• **Exercise task**: Repeat exactly, and only, the lines from the one that contains "Keep writing the" through the one that contains "q, n = wall_pt(lidP, s, 1, 0.0005, 0);", both ends included.

»»

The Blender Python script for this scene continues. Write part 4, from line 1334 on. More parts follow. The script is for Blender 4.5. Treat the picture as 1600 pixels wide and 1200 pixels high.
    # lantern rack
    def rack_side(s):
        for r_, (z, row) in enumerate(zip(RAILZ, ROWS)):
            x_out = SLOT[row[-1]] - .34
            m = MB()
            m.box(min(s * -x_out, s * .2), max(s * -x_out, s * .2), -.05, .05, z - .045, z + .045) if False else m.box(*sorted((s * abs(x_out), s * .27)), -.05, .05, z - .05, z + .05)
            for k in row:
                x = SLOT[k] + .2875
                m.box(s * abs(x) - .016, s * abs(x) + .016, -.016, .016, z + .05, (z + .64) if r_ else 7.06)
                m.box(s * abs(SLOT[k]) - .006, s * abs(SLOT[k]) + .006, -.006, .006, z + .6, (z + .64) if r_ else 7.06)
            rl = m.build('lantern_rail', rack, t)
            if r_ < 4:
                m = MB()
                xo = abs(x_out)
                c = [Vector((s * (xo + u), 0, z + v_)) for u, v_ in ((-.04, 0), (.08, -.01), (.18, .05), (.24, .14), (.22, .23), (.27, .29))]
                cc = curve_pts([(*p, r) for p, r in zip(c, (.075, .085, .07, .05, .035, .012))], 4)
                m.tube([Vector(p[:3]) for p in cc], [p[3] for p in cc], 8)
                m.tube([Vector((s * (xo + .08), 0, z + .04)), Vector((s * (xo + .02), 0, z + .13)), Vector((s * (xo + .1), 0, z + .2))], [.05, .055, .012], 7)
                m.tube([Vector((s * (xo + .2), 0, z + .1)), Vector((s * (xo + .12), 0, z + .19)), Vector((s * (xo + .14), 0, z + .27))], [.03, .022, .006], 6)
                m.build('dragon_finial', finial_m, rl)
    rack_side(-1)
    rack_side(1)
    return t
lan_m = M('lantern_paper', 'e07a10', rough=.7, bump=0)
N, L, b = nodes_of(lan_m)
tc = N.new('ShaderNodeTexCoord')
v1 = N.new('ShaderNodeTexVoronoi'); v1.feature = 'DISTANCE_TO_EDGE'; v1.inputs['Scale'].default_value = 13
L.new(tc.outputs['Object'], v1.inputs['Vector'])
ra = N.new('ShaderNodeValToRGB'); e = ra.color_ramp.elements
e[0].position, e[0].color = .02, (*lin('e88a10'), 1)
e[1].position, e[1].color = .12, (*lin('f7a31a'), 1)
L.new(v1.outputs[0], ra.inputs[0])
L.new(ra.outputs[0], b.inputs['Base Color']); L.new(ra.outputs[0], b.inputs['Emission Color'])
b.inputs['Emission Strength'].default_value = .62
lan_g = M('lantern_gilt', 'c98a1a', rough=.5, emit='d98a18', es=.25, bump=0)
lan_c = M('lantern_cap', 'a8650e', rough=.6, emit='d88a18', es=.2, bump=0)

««
»»

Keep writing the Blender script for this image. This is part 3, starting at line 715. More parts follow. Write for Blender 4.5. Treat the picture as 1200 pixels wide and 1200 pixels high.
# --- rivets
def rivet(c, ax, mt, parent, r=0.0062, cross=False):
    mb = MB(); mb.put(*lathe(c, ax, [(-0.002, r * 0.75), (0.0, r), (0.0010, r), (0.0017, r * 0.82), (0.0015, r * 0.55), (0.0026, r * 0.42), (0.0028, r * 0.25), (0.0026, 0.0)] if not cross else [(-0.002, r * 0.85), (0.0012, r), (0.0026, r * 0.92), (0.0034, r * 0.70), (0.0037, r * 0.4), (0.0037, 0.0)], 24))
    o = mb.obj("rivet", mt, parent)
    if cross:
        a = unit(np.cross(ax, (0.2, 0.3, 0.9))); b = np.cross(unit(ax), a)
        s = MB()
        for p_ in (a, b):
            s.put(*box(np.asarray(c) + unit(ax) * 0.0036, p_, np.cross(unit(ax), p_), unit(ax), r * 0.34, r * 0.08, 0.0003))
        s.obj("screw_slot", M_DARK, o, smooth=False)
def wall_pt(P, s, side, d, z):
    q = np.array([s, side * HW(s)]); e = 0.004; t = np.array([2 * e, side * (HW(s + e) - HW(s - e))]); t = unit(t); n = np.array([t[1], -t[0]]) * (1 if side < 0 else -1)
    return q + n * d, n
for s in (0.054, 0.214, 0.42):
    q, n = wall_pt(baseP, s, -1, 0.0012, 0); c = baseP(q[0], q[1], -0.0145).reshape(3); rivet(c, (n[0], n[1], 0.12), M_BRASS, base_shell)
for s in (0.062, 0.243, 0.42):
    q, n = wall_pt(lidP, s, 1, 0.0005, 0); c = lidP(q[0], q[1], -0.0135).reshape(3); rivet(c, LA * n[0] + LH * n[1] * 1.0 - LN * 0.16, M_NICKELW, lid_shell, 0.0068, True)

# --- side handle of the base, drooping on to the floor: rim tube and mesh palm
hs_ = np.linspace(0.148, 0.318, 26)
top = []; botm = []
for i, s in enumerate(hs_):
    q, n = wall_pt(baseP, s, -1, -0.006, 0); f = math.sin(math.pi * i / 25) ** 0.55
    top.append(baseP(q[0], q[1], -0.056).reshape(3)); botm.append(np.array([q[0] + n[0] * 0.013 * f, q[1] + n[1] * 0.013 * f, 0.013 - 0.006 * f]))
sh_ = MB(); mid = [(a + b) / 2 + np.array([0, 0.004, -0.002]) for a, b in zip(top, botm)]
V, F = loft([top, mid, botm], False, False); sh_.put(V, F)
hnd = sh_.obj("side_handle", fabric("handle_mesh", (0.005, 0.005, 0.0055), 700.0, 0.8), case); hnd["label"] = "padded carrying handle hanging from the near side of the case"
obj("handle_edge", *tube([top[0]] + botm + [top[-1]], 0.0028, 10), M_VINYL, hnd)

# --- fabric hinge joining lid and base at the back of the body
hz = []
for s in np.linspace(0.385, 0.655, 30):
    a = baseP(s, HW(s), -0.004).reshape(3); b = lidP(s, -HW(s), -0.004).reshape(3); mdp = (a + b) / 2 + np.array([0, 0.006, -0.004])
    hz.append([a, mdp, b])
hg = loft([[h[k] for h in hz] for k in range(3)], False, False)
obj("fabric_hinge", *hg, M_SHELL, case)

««
»»

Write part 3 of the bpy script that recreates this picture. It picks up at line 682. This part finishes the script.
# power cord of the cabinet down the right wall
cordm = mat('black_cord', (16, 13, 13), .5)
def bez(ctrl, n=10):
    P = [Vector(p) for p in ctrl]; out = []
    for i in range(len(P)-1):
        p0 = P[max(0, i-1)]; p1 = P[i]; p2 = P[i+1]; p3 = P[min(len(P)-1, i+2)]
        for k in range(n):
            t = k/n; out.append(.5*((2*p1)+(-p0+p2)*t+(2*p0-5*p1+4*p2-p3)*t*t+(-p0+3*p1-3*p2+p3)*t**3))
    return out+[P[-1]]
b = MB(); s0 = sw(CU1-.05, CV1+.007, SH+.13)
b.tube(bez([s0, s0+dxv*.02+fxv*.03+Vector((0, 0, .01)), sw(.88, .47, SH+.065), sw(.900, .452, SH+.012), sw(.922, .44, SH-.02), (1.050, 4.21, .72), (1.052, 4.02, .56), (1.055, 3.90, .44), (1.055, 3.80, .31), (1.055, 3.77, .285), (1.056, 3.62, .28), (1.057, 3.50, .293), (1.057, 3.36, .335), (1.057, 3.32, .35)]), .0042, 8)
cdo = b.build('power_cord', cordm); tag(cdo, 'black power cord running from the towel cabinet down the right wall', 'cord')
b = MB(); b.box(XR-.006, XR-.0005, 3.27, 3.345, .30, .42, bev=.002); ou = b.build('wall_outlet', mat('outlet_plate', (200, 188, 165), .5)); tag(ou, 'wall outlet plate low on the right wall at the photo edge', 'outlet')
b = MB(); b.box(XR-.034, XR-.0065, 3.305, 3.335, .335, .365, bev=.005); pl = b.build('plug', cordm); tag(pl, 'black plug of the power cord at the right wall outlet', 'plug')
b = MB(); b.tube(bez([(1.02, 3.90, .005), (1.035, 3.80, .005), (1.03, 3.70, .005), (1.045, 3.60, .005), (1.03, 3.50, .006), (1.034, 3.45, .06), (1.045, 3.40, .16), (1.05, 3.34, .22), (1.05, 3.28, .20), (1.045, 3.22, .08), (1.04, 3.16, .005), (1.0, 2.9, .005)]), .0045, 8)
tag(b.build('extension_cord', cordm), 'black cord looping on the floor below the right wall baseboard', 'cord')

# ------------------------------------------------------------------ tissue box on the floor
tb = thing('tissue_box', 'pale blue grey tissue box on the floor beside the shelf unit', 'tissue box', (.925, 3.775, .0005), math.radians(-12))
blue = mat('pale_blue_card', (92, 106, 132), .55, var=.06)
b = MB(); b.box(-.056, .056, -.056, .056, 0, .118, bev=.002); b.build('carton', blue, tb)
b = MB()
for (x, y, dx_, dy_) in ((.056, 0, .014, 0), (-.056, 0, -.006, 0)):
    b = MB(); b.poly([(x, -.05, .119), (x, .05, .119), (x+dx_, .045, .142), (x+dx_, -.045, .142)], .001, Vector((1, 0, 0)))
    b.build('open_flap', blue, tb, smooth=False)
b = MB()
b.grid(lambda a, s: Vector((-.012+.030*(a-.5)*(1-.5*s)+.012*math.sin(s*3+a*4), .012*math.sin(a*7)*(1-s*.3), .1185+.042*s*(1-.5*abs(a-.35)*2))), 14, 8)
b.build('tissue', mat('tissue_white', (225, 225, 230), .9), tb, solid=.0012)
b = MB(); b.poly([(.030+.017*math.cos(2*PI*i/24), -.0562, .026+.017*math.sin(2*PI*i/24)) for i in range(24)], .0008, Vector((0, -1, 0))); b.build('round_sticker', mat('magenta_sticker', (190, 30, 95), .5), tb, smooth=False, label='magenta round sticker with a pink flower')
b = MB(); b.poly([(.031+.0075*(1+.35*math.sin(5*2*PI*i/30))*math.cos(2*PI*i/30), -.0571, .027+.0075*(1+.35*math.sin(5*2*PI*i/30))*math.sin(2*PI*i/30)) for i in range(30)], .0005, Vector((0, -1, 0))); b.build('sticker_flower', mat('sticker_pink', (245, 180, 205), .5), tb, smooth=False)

««

• **The result**:
Keep writing the Blender script for this image. This is part 3, starting at line 715. More parts follow. Write for Blender 4.5. Treat the picture as 1200 pixels wide and 1200 pixels high.
# --- rivets
def rivet(c, ax, mt, parent, r=0.0062, cross=False):
    mb = MB(); mb.put(*lathe(c, ax, [(-0.002, r * 0.75), (0.0, r), (0.0010, r), (0.0017, r * 0.82), (0.0015, r * 0.55), (0.0026, r * 0.42), (0.0028, r * 0.25), (0.0026, 0.0)] if not cross else [(-0.002, r * 0.85), (0.0012, r), (0.0026, r * 0.92), (0.0034, r * 0.70), (0.0037, r * 0.4), (0.0037, 0.0)], 24))
    o = mb.obj("rivet", mt, parent)
    if cross:
        a = unit(np.cross(ax, (0.2, 0.3, 0.9))); b = np.cross(unit(ax), a)
        s = MB()
        for p_ in (a, b):
            s.put(*box(np.asarray(c) + unit(ax) * 0.0036, p_, np.cross(unit(ax), p_), unit(ax), r * 0.34, r * 0.08, 0.0003))
        s.obj("screw_slot", M_DARK, o, smooth=False)
def wall_pt(P, s, side, d, z):
    q = np.array([s, side * HW(s)]); e = 0.004; t = np.array([2 * e, side * (HW(s + e) - HW(s - e))]); t = unit(t); n = np.array([t[1], -t[0]]) * (1 if side < 0 else -1)
    return q + n * d, n
for s in (0.054, 0.214, 0.42):
    q, n = wall_pt(baseP, s, -1, 0.0012, 0); c = baseP(q[0], q[1], -0.0145).reshape(3); rivet(c, (n[0], n[1], 0.12), M_BRASS, base_shell)
for s in (0.062, 0.243, 0.42):
    q, n = wall_pt(lidP, s, 1, 0.0005, 0); c = lidP(q[0], q[1], -0.0135).reshape(3); rivet(c, LA * n[0] + LH * n[1] * 1.0 - LN * 0.16, M_NICKELW, lid_shell, 0.0068, True)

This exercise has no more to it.